++++ Supplied material

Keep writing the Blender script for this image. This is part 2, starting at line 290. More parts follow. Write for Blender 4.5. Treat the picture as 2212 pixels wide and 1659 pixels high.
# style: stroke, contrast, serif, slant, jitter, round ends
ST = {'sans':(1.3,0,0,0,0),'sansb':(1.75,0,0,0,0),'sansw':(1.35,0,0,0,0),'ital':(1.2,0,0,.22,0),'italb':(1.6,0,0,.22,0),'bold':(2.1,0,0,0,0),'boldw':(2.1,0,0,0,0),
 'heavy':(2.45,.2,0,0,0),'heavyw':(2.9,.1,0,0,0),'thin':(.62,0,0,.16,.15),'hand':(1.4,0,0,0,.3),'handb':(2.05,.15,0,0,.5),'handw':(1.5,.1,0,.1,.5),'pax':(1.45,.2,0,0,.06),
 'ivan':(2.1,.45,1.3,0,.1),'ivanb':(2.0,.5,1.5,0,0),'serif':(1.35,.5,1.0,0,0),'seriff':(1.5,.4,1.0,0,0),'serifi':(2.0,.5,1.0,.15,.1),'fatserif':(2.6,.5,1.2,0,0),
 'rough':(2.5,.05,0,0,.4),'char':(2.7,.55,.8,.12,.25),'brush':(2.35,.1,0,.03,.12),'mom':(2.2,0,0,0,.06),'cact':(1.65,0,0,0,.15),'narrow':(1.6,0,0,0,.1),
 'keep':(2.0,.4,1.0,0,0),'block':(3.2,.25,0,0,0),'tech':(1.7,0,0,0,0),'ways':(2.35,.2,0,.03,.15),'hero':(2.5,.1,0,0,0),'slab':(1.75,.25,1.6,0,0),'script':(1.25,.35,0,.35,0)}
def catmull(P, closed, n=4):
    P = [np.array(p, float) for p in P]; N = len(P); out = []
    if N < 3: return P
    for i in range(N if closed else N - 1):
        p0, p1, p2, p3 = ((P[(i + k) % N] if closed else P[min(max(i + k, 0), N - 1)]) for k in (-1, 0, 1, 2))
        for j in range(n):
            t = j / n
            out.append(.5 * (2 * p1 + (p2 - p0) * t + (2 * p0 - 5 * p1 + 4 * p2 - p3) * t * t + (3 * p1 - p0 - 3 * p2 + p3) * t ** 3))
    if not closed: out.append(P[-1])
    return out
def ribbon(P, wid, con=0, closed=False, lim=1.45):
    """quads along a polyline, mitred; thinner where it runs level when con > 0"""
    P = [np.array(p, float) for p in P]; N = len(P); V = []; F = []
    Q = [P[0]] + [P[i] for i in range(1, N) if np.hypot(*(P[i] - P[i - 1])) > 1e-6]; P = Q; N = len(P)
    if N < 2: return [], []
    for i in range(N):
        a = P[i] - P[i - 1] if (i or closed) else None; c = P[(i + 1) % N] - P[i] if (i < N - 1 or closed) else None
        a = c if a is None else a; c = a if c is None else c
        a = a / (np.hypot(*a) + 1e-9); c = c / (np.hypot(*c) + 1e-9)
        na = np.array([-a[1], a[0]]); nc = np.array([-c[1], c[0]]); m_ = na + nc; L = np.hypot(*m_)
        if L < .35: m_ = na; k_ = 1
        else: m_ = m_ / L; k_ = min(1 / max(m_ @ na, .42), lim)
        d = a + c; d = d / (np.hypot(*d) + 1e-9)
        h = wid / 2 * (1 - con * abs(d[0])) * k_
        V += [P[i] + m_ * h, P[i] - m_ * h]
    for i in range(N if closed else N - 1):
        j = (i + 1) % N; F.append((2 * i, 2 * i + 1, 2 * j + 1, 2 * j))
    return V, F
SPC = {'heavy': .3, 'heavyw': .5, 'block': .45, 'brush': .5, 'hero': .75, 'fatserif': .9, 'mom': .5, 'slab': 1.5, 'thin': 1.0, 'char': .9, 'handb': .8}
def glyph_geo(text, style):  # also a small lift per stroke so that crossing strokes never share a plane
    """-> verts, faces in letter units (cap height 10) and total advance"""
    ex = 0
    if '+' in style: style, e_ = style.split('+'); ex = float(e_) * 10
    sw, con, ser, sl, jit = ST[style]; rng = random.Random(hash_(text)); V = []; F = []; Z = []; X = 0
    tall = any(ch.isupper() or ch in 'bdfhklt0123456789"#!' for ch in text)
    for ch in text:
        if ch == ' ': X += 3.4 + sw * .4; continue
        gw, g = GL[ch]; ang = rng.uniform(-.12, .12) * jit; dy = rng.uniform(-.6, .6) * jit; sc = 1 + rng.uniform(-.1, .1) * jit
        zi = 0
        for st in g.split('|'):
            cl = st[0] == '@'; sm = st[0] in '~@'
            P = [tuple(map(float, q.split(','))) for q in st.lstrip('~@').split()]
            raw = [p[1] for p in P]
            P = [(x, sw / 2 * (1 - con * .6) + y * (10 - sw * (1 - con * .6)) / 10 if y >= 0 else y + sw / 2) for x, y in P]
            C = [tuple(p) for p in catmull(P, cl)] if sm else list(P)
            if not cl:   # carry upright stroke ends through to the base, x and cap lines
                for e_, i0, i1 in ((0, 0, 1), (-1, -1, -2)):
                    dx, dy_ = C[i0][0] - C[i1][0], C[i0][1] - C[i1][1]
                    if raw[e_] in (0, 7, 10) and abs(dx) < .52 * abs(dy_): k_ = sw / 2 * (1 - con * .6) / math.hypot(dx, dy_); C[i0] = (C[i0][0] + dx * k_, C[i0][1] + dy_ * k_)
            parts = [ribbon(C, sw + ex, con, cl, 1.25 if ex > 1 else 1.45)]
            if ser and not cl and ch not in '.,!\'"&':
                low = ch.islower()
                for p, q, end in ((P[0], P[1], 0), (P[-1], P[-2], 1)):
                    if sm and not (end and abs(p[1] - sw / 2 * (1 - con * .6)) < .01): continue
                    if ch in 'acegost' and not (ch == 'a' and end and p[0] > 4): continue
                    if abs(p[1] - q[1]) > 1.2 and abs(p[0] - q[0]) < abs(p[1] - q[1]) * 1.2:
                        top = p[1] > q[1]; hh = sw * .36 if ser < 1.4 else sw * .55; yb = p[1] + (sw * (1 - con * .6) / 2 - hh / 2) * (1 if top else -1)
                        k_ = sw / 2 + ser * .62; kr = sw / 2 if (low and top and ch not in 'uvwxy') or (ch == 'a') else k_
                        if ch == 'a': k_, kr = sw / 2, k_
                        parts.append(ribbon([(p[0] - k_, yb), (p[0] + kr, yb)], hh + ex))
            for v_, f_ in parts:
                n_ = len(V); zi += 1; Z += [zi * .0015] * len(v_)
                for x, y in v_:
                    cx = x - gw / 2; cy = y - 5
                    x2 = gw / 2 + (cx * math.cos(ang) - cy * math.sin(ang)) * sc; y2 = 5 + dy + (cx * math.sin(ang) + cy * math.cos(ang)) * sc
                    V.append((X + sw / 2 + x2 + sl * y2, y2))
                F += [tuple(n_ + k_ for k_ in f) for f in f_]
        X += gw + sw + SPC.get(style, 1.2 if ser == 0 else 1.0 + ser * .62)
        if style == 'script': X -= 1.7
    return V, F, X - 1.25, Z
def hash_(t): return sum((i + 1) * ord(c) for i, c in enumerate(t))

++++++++

## What the task asks
Set down the listing above in full, please, exactly as it appears.

## Task output
Keep writing the Blender script for this image. This is part 2, starting at line 290. More parts follow. Write for Blender 4.5. Treat the picture as 2212 pixels wide and 1659 pixels high.
# style: stroke, contrast, serif, slant, jitter, round ends
ST = {'sans':(1.3,0,0,0,0),'sansb':(1.75,0,0,0,0),'sansw':(1.35,0,0,0,0),'ital':(1.2,0,0,.22,0),'italb':(1.6,0,0,.22,0),'bold':(2.1,0,0,0,0),'boldw':(2.1,0,0,0,0),
 'heavy':(2.45,.2,0,0,0),'heavyw':(2.9,.1,0,0,0),'thin':(.62,0,0,.16,.15),'hand':(1.4,0,0,0,.3),'handb':(2.05,.15,0,0,.5),'handw':(1.5,.1,0,.1,.5),'pax':(1.45,.2,0,0,.06),
 'ivan':(2.1,.45,1.3,0,.1),'ivanb':(2.0,.5,1.5,0,0),'serif':(1.35,.5,1.0,0,0),'seriff':(1.5,.4,1.0,0,0),'serifi':(2.0,.5,1.0,.15,.1),'fatserif':(2.6,.5,1.2,0,0),
 'rough':(2.5,.05,0,0,.4),'char':(2.7,.55,.8,.12,.25),'brush':(2.35,.1,0,.03,.12),'mom':(2.2,0,0,0,.06),'cact':(1.65,0,0,0,.15),'narrow':(1.6,0,0,0,.1),
 'keep':(2.0,.4,1.0,0,0),'block':(3.2,.25,0,0,0),'tech':(1.7,0,0,0,0),'ways':(2.35,.2,0,.03,.15),'hero':(2.5,.1,0,0,0),'slab':(1.75,.25,1.6,0,0),'script':(1.25,.35,0,.35,0)}
def catmull(P, closed, n=4):
    P = [np.array(p, float) for p in P]; N = len(P); out = []
    if N < 3: return P
    for i in range(N if closed else N - 1):
        p0, p1, p2, p3 = ((P[(i + k) % N] if closed else P[min(max(i + k, 0), N - 1)]) for k in (-1, 0, 1, 2))
        for j in range(n):
            t = j / n
            out.append(.5 * (2 * p1 + (p2 - p0) * t + (2 * p0 - 5 * p1 + 4 * p2 - p3) * t * t + (3 * p1 - p0 - 3 * p2 + p3) * t ** 3))
    if not closed: out.append(P[-1])
    return out
def ribbon(P, wid, con=0, closed=False, lim=1.45):
    """quads along a polyline, mitred; thinner where it runs level when con > 0"""
    P = [np.array(p, float) for p in P]; N = len(P); V = []; F = []
    Q = [P[0]] + [P[i] for i in range(1, N) if np.hypot(*(P[i] - P[i - 1])) > 1e-6]; P = Q; N = len(P)
    if N < 2: return [], []
    for i in range(N):
        a = P[i] - P[i - 1] if (i or closed) else None; c = P[(i + 1) % N] - P[i] if (i < N - 1 or closed) else None
        a = c if a is None else a; c = a if c is None else c
        a = a / (np.hypot(*a) + 1e-9); c = c / (np.hypot(*c) + 1e-9)
        na = np.array([-a[1], a[0]]); nc = np.array([-c[1], c[0]]); m_ = na + nc; L = np.hypot(*m_)
        if L < .35: m_ = na; k_ = 1
        else: m_ = m_ / L; k_ = min(1 / max(m_ @ na, .42), lim)
        d = a + c; d = d / (np.hypot(*d) + 1e-9)
        h = wid / 2 * (1 - con * abs(d[0])) * k_
        V += [P[i] + m_ * h, P[i] - m_ * h]
    for i in range(N if closed else N - 1):
        j = (i + 1) % N; F.append((2 * i, 2 * i + 1, 2 * j + 1, 2 * j))
    return V, F
SPC = {'heavy': .3, 'heavyw': .5, 'block': .45, 'brush': .5, 'hero': .75, 'fatserif': .9, 'mom': .5, 'slab': 1.5, 'thin': 1.0, 'char': .9, 'handb': .8}
def glyph_geo(text, style):  # also a small lift per stroke so that crossing strokes never share a plane
    """-> verts, faces in letter units (cap height 10) and total advance"""
    ex = 0
    if '+' in style: style, e_ = style.split('+'); ex = float(e_) * 10
    sw, con, ser, sl, jit = ST[style]; rng = random.Random(hash_(text)); V = []; F = []; Z = []; X = 0
    tall = any(ch.isupper() or ch in 'bdfhklt0123456789"#!' for ch in text)
    for ch in text:
        if ch == ' ': X += 3.4 + sw * .4; continue
        gw, g = GL[ch]; ang = rng.uniform(-.12, .12) * jit; dy = rng.uniform(-.6, .6) * jit; sc = 1 + rng.uniform(-.1, .1) * jit
        zi = 0
        for st in g.split('|'):
            cl = st[0] == '@'; sm = st[0] in '~@'
            P = [tuple(map(float, q.split(','))) for q in st.lstrip('~@').split()]
            raw = [p[1] for p in P]
            P = [(x, sw / 2 * (1 - con * .6) + y * (10 - sw * (1 - con * .6)) / 10 if y >= 0 else y + sw / 2) for x, y in P]
            C = [tuple(p) for p in catmull(P, cl)] if sm else list(P)
            if not cl:   # carry upright stroke ends through to the base, x and cap lines
                for e_, i0, i1 in ((0, 0, 1), (-1, -1, -2)):
                    dx, dy_ = C[i0][0] - C[i1][0], C[i0][1] - C[i1][1]
                    if raw[e_] in (0, 7, 10) and abs(dx) < .52 * abs(dy_): k_ = sw / 2 * (1 - con * .6) / math.hypot(dx, dy_); C[i0] = (C[i0][0] + dx * k_, C[i0][1] + dy_ * k_)
            parts = [ribbon(C, sw + ex, con, cl, 1.25 if ex > 1 else 1.45)]
            if ser and not cl and ch not in '.,!\'"&':
                low = ch.islower()
                for p, q, end in ((P[0], P[1], 0), (P[-1], P[-2], 1)):
                    if sm and not (end and abs(p[1] - sw / 2 * (1 - con * .6)) < .01): continue
                    if ch in 'acegost' and not (ch == 'a' and end and p[0] > 4): continue
                    if abs(p[1] - q[1]) > 1.2 and abs(p[0] - q[0]) < abs(p[1] - q[1]) * 1.2:
                        top = p[1] > q[1]; hh = sw * .36 if ser < 1.4 else sw * .55; yb = p[1] + (sw * (1 - con * .6) / 2 - hh / 2) * (1 if top else -1)
                        k_ = sw / 2 + ser * .62; kr = sw / 2 if (low and top and ch not in 'uvwxy') or (ch == 'a') else k_
                        if ch == 'a': k_, kr = sw / 2, k_
                        parts.append(ribbon([(p[0] - k_, yb), (p[0] + kr, yb)], hh + ex))
            for v_, f_ in parts:
                n_ = len(V); zi += 1; Z += [zi * .0015] * len(v_)
                for x, y in v_:
                    cx = x - gw / 2; cy = y - 5
                    x2 = gw / 2 + (cx * math.cos(ang) - cy * math.sin(ang)) * sc; y2 = 5 + dy + (cx * math.sin(ang) + cy * math.cos(ang)) * sc
                    V.append((X + sw / 2 + x2 + sl * y2, y2))
                F += [tuple(n_ + k_ for k_ in f) for f in f_]
        X += gw + sw + SPC.get(style, 1.2 if ser == 0 else 1.0 + ser * .62)
        if style == 'script': X -= 1.7
    return V, F, X - 1.25, Z
def hash_(t): return sum((i + 1) * ord(c) for i, c in enumerate(t))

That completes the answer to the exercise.